Sinner, Wimbledon e quel tappo di champagne
Forse lo dovevamo capire da quel tappo di champagne caduto dalla sua parte. La scena è questa: secondo set, 2-1 per Sinner che si accinge a battere… quando il rumore inconfondibile di un tappo che salta, nel silenzio del centrale, e piomba in campo, lascia tutti di stucco. Jannik lo raccoglie e lo dà al raccattapalle ma forse, quel tappo, era il segnale del successo che sarebbe stato, del brindisi che lo attendeva di lì a tre ore, dopo quel triplo 6-4 che lo consacrava campione di Wimbledon. Perché Sinner ha giocato una gran partita, addomesticando l’esuberanza di Alcaraz, costringendolo all’errore, non consentendogli il comando negli scambi grazie al servizio efficace. Il tutto accompagnato da una grinta e una voglia di vincere che gli ha fatto urlare “Go!” più di una volta, o mettersi le mani ai fianchi, incredulo per un errore non da lui, o ancora chiamare il pubblico, dopo una difesa delle sue seguita da un passante stretto di rovescio incrociato (sul 5-4 e servizio nel secondo set).
Forse dovevamo capire che questa era la “«vittoria nello Slam più speciale, dopo tre mesi fermi e due finali perse”, come ha detto il coach Simone Vagnozzi confessando di aver pianto – cosa che non era mai successa – nel box con Darren Cahill, Alex Vittur, mamma Siglinde protetta da un paio di occhialoni da sole, papà Hanspeter e Mark, il fratello sottratto alla Formula 1.

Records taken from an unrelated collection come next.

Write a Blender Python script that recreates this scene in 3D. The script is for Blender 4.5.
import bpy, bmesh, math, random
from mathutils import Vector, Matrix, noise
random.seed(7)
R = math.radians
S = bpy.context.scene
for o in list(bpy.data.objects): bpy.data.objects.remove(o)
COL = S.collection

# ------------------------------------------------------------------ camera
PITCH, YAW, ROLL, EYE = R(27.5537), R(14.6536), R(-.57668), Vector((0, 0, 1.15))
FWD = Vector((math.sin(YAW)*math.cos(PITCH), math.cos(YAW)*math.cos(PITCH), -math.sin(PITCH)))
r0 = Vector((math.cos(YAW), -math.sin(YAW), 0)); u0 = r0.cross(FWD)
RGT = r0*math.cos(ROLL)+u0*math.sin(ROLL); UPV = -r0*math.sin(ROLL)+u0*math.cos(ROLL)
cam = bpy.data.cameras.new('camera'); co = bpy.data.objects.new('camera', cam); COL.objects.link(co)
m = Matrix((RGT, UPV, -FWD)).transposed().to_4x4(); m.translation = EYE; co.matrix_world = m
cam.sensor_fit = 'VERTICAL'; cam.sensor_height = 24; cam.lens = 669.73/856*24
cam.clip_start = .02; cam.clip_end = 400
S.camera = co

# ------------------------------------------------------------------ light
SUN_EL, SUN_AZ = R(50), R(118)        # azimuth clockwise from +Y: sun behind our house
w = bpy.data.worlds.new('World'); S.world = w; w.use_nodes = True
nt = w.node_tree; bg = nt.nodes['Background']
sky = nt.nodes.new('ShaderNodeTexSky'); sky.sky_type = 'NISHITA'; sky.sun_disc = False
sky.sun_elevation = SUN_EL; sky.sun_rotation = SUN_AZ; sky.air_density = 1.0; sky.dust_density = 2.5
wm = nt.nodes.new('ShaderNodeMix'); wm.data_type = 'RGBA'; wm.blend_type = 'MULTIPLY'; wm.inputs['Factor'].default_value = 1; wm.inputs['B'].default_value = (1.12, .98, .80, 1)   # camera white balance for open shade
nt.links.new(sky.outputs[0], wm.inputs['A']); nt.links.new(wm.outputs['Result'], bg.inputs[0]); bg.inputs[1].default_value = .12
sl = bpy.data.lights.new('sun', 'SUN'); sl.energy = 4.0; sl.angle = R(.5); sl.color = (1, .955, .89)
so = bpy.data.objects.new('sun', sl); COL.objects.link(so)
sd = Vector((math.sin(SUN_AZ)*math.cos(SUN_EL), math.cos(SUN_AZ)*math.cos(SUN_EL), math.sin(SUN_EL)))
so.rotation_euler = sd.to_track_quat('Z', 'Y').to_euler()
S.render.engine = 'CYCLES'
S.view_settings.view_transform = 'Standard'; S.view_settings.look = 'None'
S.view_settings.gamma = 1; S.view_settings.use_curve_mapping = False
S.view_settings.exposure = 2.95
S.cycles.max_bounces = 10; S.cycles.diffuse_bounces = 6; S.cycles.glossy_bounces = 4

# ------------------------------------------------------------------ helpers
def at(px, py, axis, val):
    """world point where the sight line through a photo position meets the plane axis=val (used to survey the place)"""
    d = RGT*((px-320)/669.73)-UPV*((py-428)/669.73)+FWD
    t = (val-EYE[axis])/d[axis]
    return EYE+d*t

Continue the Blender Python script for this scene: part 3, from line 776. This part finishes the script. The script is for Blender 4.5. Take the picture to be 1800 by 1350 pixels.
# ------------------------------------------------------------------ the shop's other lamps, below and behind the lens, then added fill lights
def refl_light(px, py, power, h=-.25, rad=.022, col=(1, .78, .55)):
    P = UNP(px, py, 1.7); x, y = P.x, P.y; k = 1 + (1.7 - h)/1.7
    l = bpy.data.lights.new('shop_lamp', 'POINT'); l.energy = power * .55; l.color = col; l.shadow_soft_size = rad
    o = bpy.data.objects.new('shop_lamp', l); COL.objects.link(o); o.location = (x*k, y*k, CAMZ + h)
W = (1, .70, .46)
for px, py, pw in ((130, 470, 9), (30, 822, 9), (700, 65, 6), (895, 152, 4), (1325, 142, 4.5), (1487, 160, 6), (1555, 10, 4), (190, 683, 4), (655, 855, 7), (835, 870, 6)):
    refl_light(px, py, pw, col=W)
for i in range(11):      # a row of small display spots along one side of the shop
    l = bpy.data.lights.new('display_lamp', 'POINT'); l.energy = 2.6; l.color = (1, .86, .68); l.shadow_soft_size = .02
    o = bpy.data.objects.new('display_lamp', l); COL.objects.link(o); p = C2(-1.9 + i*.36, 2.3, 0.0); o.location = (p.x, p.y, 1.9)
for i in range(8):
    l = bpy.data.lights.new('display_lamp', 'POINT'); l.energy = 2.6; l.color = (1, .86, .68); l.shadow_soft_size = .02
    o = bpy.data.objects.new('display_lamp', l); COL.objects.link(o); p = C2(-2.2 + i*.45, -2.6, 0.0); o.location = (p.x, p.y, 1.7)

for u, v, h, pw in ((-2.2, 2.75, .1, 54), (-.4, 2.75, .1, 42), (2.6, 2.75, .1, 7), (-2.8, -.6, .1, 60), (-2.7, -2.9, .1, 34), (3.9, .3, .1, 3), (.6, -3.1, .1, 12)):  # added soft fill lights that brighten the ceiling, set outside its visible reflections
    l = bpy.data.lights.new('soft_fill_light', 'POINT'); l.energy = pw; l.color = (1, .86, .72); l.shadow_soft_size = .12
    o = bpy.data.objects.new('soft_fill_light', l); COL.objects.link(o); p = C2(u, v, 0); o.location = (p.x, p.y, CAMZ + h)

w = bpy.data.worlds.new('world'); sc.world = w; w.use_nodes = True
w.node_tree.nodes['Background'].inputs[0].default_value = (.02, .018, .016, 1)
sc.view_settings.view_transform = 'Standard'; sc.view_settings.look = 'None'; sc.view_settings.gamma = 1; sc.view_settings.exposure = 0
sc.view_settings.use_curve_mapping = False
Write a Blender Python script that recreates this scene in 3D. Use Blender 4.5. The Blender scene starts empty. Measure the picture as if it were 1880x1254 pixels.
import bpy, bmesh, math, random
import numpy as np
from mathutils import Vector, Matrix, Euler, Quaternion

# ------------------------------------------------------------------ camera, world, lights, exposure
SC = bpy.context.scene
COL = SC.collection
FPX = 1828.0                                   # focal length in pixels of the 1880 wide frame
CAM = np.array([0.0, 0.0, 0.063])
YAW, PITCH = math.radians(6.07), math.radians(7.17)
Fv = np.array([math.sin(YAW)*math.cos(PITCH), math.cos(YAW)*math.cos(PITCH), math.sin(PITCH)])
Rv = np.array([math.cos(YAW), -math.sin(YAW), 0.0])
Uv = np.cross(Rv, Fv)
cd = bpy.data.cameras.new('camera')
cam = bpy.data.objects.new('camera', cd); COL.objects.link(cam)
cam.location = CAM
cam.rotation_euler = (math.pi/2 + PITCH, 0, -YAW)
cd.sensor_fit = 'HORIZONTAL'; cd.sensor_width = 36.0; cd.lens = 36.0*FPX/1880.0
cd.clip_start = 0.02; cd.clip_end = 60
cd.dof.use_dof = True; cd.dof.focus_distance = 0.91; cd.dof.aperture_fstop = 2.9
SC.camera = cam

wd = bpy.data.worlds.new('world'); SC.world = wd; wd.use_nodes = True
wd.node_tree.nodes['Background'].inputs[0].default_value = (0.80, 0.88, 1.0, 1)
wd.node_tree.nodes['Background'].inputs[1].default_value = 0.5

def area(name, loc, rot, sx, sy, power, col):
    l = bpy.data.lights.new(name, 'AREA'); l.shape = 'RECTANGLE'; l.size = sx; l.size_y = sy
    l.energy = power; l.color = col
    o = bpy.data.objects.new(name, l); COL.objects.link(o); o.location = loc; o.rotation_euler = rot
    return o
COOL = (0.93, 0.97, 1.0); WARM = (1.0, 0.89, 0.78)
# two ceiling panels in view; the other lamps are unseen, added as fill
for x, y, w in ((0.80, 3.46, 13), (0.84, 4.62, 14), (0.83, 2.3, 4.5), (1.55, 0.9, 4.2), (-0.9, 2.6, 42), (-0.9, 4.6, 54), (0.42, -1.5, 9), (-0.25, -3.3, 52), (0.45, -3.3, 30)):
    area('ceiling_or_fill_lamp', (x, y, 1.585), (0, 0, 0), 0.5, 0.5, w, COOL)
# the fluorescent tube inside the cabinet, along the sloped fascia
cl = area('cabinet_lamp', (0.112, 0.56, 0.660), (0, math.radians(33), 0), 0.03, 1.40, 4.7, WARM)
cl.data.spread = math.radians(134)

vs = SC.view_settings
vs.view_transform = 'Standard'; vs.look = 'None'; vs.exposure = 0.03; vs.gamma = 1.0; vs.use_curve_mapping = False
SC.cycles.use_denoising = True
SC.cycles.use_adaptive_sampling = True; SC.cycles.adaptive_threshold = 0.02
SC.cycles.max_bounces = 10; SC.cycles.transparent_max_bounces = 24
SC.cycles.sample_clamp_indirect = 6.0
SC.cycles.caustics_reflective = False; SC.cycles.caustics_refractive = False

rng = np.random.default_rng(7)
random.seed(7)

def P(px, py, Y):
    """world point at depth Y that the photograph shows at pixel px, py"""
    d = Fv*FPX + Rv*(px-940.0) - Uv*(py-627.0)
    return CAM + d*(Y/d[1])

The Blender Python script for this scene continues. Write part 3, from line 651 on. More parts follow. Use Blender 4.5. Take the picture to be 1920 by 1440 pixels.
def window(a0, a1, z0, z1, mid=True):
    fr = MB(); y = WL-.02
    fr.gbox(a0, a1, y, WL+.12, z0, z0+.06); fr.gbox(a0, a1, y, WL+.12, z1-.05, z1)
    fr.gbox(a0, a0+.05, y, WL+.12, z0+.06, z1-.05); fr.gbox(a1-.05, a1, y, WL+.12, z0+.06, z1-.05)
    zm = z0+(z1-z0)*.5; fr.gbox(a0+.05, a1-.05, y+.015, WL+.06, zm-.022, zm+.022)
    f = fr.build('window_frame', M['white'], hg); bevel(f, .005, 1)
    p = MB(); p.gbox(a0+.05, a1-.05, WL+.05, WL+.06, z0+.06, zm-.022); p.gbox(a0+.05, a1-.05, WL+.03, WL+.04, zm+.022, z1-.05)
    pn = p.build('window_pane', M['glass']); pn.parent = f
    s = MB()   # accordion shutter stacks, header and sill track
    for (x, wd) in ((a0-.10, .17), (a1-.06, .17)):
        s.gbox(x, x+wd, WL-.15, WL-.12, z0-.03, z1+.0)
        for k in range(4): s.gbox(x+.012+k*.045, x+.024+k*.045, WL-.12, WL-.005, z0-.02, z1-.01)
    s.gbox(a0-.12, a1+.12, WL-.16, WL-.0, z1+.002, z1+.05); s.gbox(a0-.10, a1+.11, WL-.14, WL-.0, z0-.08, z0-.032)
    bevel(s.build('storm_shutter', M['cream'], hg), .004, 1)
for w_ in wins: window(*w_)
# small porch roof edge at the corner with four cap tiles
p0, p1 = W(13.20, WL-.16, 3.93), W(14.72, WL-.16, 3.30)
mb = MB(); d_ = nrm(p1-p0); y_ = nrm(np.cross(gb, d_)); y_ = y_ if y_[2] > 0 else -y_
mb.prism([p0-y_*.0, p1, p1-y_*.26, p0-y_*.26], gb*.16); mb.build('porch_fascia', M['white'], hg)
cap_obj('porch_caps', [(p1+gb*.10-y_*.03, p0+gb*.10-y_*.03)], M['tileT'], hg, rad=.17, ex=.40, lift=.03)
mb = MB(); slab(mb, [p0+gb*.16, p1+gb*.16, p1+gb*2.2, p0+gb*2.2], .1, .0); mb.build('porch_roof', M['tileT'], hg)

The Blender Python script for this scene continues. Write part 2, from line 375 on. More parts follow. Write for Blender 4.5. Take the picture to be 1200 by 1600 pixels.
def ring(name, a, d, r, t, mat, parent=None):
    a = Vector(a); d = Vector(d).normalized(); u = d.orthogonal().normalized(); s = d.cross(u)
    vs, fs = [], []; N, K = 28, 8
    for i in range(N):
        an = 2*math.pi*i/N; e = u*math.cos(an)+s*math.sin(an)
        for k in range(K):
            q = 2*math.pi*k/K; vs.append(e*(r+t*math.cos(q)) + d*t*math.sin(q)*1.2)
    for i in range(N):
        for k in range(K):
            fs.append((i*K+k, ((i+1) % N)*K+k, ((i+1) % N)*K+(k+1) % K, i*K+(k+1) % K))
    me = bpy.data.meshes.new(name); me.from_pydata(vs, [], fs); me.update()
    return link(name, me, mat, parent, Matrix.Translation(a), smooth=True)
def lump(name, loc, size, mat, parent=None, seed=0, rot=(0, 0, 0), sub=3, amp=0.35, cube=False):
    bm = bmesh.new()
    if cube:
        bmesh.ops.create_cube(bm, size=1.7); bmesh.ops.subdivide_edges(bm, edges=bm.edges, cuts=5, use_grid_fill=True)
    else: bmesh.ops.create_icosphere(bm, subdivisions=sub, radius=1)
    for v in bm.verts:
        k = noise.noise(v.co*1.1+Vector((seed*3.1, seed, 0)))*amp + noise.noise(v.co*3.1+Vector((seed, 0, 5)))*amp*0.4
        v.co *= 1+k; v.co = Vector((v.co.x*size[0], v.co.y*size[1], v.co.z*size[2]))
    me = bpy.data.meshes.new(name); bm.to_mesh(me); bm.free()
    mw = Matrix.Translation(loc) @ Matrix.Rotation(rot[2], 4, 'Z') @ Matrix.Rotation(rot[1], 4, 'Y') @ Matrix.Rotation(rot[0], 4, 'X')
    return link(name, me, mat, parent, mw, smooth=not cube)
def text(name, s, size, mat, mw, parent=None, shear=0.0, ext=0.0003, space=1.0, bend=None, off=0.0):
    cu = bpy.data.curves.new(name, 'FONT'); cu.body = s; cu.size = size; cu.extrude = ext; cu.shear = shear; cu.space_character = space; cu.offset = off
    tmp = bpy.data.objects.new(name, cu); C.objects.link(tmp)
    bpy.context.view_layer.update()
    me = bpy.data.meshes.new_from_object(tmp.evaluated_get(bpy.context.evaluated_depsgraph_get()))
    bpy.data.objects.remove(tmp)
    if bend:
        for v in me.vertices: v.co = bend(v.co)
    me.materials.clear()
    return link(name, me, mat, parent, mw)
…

Lo ha confermato anche Jannik, «ogni Slam è speciale, il mio primo è stato in Australia… Questo lo è per la sua storia, è il torneo più prestigioso e lo si vede da tante cose. Ma lo è anche per quello che abbiamo passato: gli scorsi tre o quattro mesi non sono stati facili e adesso avere questa coppa lo rende molto molto speciale». E allora brindiamo con il numero 1 del mondo, sapendo che lo attenderanno tante altre sfide con Carlos («sono orgoglioso di essere arrivato in finale» con un rivale che «mi spinge a dare il massimo, il 100% a ogni allenamento», ha detto lo spagnolo).
Sinner sta scrivendo la storia dello sport italiano, anche se si schermisce dietro i suoi 23 anni dicendo che non è il tempo di parlare di traguardi “storici”: lui lavora in primis per la propria crescita. «Questo non vuol dire non pensare all’Italia», precisa, «anzi, mi sento fortunato ad essere italiano e son contento di far parte di questa storia, ma adesso dobbiamo andare avanti». Cin cin e pragmatismo da campione, aspettando il rumore del prossimo tappo.